Hotels and other service providers pitch themselves as eco-friendly when they’re not. Here’s how to call their bluff.

Finding legitimately eco-friendly travel options is difficult, not to mention time-consuming. The gap between sustainability claims and practices can be quite large, and greenwashing isn’t always easy to identify.

But there are signs to look for. Researchers in Turkey recently identified five key categories to describe the most common forms of tourism-related greenwashing: eco-certifications, inadequate waste management, misleading carbon offsetting claims, destination-based overconsumption, and the use of the “green development” label to mask social injustice and environmental harm.

“Businesses facing demands for environmental and social responsibility frequently engage in gestures that are largely for show,” the authors wrote in a paper published in May in the journal Frontiers in Sustainability.

There are plenty of reasons to be concerned, the paper makes clear, but there are also ways to cut through the noise. Independent and robust certification systems play a huge role; local businesses are also important, since corporate chains are often associated with problematic greenwashing, particularly at the luxury level. “Sustainability must not be viewed as a communication strategy but as a structural commitment that is measurable, inclusive, and ethically embedded,” the authors wrote.

The first thing to keep in mind when you’re planning your trip is that it is going to have a negative impact. Any company telling you that it helps the environment, as opposed to explaining what it’s doing to reduce its footprint, is a giant red flag. Everything beyond that takes a little more effort to spot. Consider these things as you book your travel.

Do Those Little Cards Asking Me to Reuse My Towels Do Any Good?

Linen reuse programs, where you decline daily replacement towels and hopefully sheets, have become standard—and they do, in fact, save enormous amounts of water, as well as detergent and energy.

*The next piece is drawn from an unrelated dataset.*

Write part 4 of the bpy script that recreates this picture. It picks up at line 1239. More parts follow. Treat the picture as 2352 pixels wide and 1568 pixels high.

If you’re traveling, you really should participate; many people still don’t.

In terms of assessing a hotel’s green credentials, though, a towel program should be standard practice.

PSA for any hotel operators: According to social psychology research, more people will participate if you use a “general norms” approach in presenting it. Placards should say, “Join your fellow guests in saving water”—as opposed to pitching it in more altruistic terms like “Help save the environment by reusing towels.”

Look for Substantiated Claims

The best way to evaluate a hotel is to look for credible third-party certifications from programs that set scientific benchmarks and involve mandatory audits, such as the Global Sustainable Tourism Council (GSTC) and EarthCheck. The more widely-known LEED certification, the platinum standard in particular, is best-in-class in terms of a hotel’s construction but doesn’t tell you much about its daily operations or local environmental and economic impacts. In nature-rich regions, the nonprofit Rainforest Alliance also certifies hotels that meet certain sustainability and biodiversity conservation standards.

What to avoid: self-created credentials or eco-awards. Those signs on websites and at hotel check-in desks—“Best green hotel!” or “Voted most sustainable hotel in the city!”— are often marketing ploys or the result of some kind of paid promotion.

Many companies make zero-waste pledges but often rely on single-use products that are said to be composable or biodegradable but are not actually composted; they also use energy and new natural resources to produce, even if they’re composted later. Others make plastic reduction pledges that are often narrow in scope, referring to single items such as cups or cutlery but ignoring others; or switching to boxed water instead of bottled, even though the boxes are made with plastic and are not very recyclable.

Unfortunately there’s no easy tool for fact-checking such claims, since there are effectively no regulations governing what companies can say about how eco-friendly they are.